It can be argued some fantasy ecology is in the realm of the fundamentally bizarre. So let's try to fix it a bit.
In all ecosystems energy flows, with a big loss (about 90%) between levels. (Insects tend to be more efficient, for those of you into Evil Bugs, but of course there are other anatomical problems with Big Evil Bugs). Theoretically this would lead us to assume that with food chains long enough like
Grass - Rabbit - Human - Troll - Giant - Dragon
the Dragon would be living on such a minute amount of the available energy it would be in serious trouble. In practice, however, it seems as the fundamental constraint will not be on energy flow but in ecosystem size, assuming the ecosystem is at least marginally productive. (For comparative numbers of ecosystem productivity, check the old posts on Planetary Productivity on this LJ, though the Topic Index). That isn't to say food chains are unlimited in length, to the contrary. I think the chain above is at least one step too long, something should go.

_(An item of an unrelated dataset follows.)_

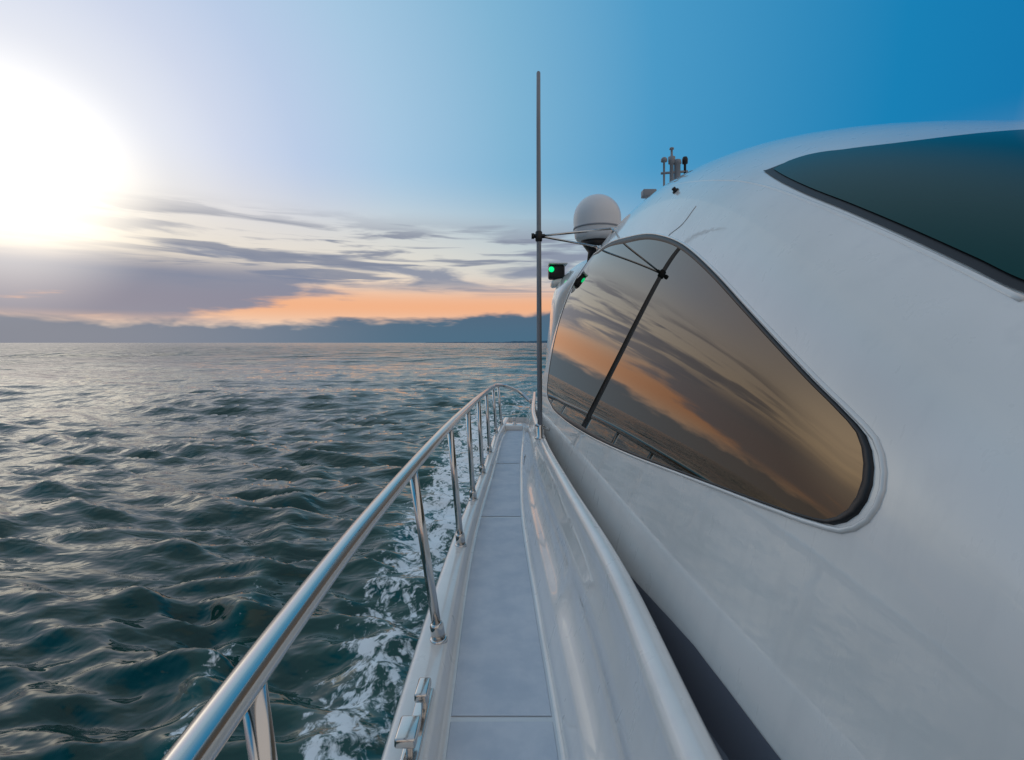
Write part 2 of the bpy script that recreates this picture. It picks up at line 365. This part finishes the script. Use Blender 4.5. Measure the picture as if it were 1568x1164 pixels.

A small enough ecosystem, like that fairly small forest, wouldn't be able to support a dragon population (or giants or maybe even trolls), there simply isn't enough energy and nutrients to go around. But if the ecosystem goes quite unproductive (Productivity: 0 in the terms of the already referred-to posts), energy flow probably still limits us, which is why big, mighty and scary predators of deep dark caves, glaciers and barren deserts are unlikely. So our terrible monsters of a fantasy world are more likely to show up in productive environments. Dragons may be better served on say, a savannah than in the Vast Northern Expanse.
This is of course counterintuitive to the great human fascination of the unknown, where - certain jungles aside - we have inhabited the productive zones and often imagined the terrors to live in the remote unproductive ones, the ones we left for last to explore and live in. Which makes ecology to go into direct conflict with cliché fantasy based upon the very same fascination. And we know who will win. Lets make ecology at least take one or two points even if it loses the game, please?
What however seems directly related to energy and nutrient flow is diversity. Basically, we would tend to have more species in a high-productivity ecosystem. And fewer in the marginal ones.
This means that we really aren't likely to have twenty different cool dangerous predators to choose from (on the Encounter Table or whatever) in a Cold Forest, that sort of diversity is likely only in very high-productive ones, like jungles. So the highest amount of Dragon Species isn't likely to be in the lands of the Boreal Barony, nor will the forests be packed with dozens of different top predators - and this goes for underground ecosystems too. Again, this is somewhat counterintuitive to use because our imagination has dreamt up countless of supernatural critters in our back yard, hobgoblins and goblins and rå and vittra and troll and svartalf and tomte and lord knows what. From a realistic-ecological sense we probably wouldn't have that many types to choose from. Boring to your hack-&-slash hero, maybe, but if he wants diversity in killing beasties he should really go equatorward.
So, what a more realistic fantasy ecology would emphasize is that diversity also applies to "monsters", and thus that the greatest selection of interesting and a bit unexpected challenges for the exploring adventurer should be in productive environments. Like, you know, jungles.
This is not to say that energy considerations aren't important in ecology of a sample species, like say, dragons. For a predator of any kind to be successful it usually has to be big and strong and fast enough to get the prey. The problem with dragons and many other fantasy critters is that they are too big. It is a complete waste of energy to be so big if you are going to eat sheep or humans. You don't need to be the size of a garbage truck to be a top predator if you mainly live on that sort of prey. The energy needed to lug around that huge body combined with the fact that you need to hunt many more of these small things to get by is outright detrimental. Traditionally authors tend to blame this and perhaps also the suspicious absence of top predators on extensive hibernation patterns, but it still means the dragon or whatever is in deep trouble when the feeding period is on.
So I'd like to make a case for smaller top predators in fantasy. Smaller dragons, as an example.
Course, the best way to justify huge predators is that the prey is similarly huge. Which likely means an abundance of very large herbivores. This isn't really a problem... ...unless we have a rather historical world with normal horses and cows, and not a megafauna of some kind. So we'd need an alien ecology, to us, maybe in the world as it is, a world of giant cattle and giant deer, or on an unknown, verdant continent (remember - we need a big ecosystem, an isolated valley might not do) where the Big Dragons survive while the smaller ones live in the world humans live in. Alternately we can argue that the doomed dragon species, big as houses, are remnants of an extinct megafauna, top-predators oversized and by long life spans having generations too slow to adjust size downward evolutionary-wise. Perhaps too slow to be saved.